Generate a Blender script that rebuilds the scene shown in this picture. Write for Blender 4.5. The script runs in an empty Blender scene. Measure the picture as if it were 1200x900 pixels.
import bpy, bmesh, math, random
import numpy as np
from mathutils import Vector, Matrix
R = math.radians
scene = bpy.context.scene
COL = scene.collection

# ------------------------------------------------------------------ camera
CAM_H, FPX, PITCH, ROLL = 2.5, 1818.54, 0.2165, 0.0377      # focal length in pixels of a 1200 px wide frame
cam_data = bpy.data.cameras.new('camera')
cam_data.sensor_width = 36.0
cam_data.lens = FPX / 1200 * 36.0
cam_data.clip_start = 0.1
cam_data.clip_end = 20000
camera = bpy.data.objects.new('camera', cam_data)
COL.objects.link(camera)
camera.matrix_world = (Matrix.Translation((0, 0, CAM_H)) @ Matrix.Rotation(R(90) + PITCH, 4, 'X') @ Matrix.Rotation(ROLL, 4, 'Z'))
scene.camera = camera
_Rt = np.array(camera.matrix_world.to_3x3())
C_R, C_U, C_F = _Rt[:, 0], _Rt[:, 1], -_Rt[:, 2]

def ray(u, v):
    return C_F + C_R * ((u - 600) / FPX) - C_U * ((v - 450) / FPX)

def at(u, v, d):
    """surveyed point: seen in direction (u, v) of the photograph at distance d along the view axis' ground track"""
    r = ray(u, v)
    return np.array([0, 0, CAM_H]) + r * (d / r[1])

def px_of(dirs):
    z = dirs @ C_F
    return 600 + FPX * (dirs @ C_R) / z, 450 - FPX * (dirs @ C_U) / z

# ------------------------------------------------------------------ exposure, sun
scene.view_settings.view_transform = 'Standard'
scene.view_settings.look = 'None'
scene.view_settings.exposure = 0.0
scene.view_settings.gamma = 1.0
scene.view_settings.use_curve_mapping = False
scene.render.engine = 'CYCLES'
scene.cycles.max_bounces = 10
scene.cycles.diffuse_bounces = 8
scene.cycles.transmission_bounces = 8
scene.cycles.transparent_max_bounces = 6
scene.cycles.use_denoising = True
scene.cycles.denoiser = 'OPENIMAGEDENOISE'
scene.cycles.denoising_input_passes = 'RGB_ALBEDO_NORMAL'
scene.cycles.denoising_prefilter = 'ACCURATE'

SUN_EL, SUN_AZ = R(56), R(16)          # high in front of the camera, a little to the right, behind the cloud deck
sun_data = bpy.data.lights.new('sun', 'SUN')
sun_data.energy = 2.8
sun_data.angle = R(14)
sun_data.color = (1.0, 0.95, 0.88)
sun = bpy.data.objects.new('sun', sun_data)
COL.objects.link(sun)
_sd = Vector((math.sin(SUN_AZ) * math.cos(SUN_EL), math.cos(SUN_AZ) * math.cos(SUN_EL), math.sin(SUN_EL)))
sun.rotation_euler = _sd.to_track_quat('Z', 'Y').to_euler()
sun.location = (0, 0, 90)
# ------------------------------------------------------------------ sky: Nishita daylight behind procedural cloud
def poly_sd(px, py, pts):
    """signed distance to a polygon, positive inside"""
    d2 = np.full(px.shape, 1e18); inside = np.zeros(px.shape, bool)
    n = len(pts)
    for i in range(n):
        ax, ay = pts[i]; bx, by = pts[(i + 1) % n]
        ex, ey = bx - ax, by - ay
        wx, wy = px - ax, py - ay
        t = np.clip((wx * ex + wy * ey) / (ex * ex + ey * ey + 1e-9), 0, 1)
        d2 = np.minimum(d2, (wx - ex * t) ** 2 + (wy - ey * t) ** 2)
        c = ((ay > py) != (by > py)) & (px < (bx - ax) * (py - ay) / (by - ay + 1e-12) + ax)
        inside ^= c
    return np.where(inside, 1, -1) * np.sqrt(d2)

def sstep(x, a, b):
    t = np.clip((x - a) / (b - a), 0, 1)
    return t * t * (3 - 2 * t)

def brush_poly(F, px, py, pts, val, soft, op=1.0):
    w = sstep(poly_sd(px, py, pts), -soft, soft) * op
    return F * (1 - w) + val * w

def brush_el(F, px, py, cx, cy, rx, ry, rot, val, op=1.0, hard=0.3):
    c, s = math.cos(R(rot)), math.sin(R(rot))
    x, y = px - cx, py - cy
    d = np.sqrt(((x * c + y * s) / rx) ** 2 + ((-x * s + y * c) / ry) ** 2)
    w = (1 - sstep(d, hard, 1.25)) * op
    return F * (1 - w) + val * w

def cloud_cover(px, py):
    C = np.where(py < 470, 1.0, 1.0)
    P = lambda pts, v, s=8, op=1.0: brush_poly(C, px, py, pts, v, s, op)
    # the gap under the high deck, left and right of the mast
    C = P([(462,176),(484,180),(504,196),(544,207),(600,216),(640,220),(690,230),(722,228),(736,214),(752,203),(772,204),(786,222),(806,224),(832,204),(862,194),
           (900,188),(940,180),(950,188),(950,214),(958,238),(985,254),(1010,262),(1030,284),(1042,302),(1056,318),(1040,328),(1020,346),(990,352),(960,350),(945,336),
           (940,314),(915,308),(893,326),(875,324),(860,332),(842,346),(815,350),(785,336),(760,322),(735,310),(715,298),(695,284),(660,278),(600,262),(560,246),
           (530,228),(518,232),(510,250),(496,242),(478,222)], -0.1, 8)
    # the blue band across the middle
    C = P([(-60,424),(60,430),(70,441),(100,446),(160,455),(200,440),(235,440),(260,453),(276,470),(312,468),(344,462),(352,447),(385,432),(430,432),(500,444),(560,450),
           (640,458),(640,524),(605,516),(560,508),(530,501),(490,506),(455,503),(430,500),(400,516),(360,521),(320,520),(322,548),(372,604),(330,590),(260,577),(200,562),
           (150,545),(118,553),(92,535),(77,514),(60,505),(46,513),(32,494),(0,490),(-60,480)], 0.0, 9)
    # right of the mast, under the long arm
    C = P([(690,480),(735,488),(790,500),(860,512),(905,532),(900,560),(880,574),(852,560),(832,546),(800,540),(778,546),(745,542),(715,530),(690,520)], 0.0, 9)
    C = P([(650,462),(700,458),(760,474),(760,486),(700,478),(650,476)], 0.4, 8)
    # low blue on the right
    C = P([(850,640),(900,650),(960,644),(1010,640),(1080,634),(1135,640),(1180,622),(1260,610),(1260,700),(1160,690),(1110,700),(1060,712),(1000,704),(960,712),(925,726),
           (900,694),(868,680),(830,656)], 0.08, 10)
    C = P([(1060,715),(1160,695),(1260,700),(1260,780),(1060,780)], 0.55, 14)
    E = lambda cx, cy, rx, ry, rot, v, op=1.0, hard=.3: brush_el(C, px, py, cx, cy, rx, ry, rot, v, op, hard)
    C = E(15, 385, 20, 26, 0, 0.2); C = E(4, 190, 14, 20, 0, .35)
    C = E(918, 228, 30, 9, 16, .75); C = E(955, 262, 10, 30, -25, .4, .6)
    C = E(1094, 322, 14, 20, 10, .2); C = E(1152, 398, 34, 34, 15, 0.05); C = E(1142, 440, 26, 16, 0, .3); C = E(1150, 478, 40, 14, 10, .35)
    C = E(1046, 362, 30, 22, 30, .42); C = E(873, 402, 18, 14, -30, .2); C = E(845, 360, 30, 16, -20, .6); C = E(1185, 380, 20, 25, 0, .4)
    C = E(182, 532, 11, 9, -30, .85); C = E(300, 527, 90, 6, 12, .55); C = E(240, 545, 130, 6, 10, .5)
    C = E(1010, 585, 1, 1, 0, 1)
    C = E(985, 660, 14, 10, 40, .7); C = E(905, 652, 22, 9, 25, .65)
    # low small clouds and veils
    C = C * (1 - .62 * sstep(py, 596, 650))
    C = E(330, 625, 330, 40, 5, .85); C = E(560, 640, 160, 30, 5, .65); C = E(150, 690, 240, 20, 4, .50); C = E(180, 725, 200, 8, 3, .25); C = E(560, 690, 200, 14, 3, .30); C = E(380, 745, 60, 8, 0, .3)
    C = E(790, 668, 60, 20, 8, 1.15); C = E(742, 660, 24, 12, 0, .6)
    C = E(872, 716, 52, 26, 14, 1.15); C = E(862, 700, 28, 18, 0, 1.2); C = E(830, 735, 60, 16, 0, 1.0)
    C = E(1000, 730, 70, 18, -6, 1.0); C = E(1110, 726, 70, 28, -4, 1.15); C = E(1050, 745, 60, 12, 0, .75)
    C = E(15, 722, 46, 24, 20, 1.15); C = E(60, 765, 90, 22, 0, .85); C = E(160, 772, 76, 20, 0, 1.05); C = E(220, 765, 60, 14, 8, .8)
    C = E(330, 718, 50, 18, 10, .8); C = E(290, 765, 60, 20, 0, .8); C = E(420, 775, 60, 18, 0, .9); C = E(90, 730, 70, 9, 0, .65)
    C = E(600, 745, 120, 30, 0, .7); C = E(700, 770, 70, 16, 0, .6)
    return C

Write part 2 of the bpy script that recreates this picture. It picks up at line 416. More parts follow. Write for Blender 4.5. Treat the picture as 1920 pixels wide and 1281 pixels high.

> _Given request_: Reproduce exactly the lines that run from the start of the records to the line with "return 600 +", both included.

> _Answer to the problem_:
Generate a Blender script that rebuilds the scene shown in this picture. Write for Blender 4.5. The script runs in an empty Blender scene. Measure the picture as if it were 1200x900 pixels.
import bpy, bmesh, math, random
import numpy as np
from mathutils import Vector, Matrix
R = math.radians
scene = bpy.context.scene
COL = scene.collection

# ------------------------------------------------------------------ camera
CAM_H, FPX, PITCH, ROLL = 2.5, 1818.54, 0.2165, 0.0377      # focal length in pixels of a 1200 px wide frame
cam_data = bpy.data.cameras.new('camera')
cam_data.sensor_width = 36.0
cam_data.lens = FPX / 1200 * 36.0
cam_data.clip_start = 0.1
cam_data.clip_end = 20000
camera = bpy.data.objects.new('camera', cam_data)
COL.objects.link(camera)
camera.matrix_world = (Matrix.Translation((0, 0, CAM_H)) @ Matrix.Rotation(R(90) + PITCH, 4, 'X') @ Matrix.Rotation(ROLL, 4, 'Z'))
scene.camera = camera
_Rt = np.array(camera.matrix_world.to_3x3())
C_R, C_U, C_F = _Rt[:, 0], _Rt[:, 1], -_Rt[:, 2]

def ray(u, v):
    return C_F + C_R * ((u - 600) / FPX) - C_U * ((v - 450) / FPX)

def at(u, v, d):
    """surveyed point: seen in direction (u, v) of the photograph at distance d along the view axis' ground track"""
    r = ray(u, v)
    return np.array([0, 0, CAM_H]) + r * (d / r[1])

def px_of(dirs):
    z = dirs @ C_F
    return 600 + FPX * (dirs @ C_R) / z, 450 - FPX * (dirs @ C_U) / z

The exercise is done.